Allerdings hat Cristiano Ronaldo auch einen Nachteil. Sein Mangel an Defensivarbeit öffnet die Flügelräume, wo man den Ball schön und stabil zirkulieren lassen kann. Im Clásico konnte sich Barcelona auch einige Male im Rücken Cristianos nach vorne kombinieren, einer der besten Angriffe mit Pfostenschuss entstand gar daraus. Mit Reus und Piszczek als mögliche Flügelbesetzung könnte man hier Überzahl erzeugen und im Umschaltmoment durchbrechen.
Wichtig wird aber die Frage, wie viele solcher Situationen der BVB überhaupt erhalten wird.
Wie spielt Real gegen die Kompaktheit?
In der Vorsaison hatte Real noch viele Probleme – insbesondere im Hinspiel – gegen den BVB. Sie konnten sich kaum nach vorne kombinieren, verloren enorm viele Bälle im Pressing und Gegenpressing der Dortmunder und schieden überaus verdient aus der Champions League aus. Dieses Schicksal könnte ihnen diese Saison auch blühen, doch die Formation und Spielerbesetzung könnte Abhilfe schaffen.

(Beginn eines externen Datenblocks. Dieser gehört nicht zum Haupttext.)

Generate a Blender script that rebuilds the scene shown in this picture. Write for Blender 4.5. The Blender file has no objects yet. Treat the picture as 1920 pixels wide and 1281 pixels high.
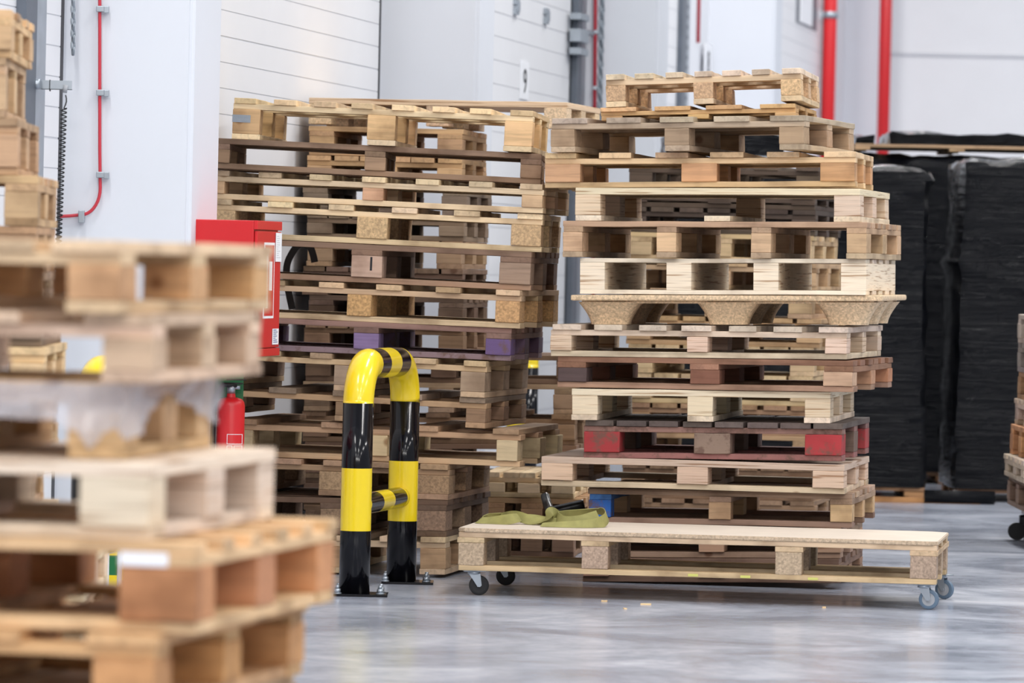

Gegen Atlético, die über eine ähnliche Intensität und Kompaktheit wie der BVB verfügen, konnten sie im Hinspiel der Copa del Rey eine ihrer besten Saisonleistungen zeigen. Modrics Fähigkeiten als Nadelspieler, Di Marias Laufstärke, Dynamik und Dribbelstärke, Cristiano Ronaldos Einrücken, Benzemas Spielstärke, die Kombinationsfähigkeiten der Außenverteidiger und Neuzugang Gareth Bale bieten Real ganz andere Möglichkeiten im Angriffsspiel in engen Räumen. Trotz großer Kritik am Özil-Abgang und am Weltrekord-Neuzugang Bale sind es diese beiden Personalien, welche in großen Spielen den Unterschied machen könnten.
Bale ist in engen Räumen durch seine Dynamik sehr gut, kann schnell kombinieren und mit seinen raumgreifenden Aktionen Löcher öffnen. Da Carvajal nun Arbeloa auf rechts verdrängt hat, ist diese Seite gleich auf zwei Arten aufgebessert worden und hat Di Marias zentrale Rolle ermöglicht. Wenn Real eine solche Leistung abrufen und der BVB unter seinen Verletzungsproblemen auch taktisch leiden sollte, könnte es ein überaus unangenehmes Spiel für die Schwarzgelben werden. Doch wie gesagt: Den BVB und Jürgen Klopp darf man niemals unterschätzen.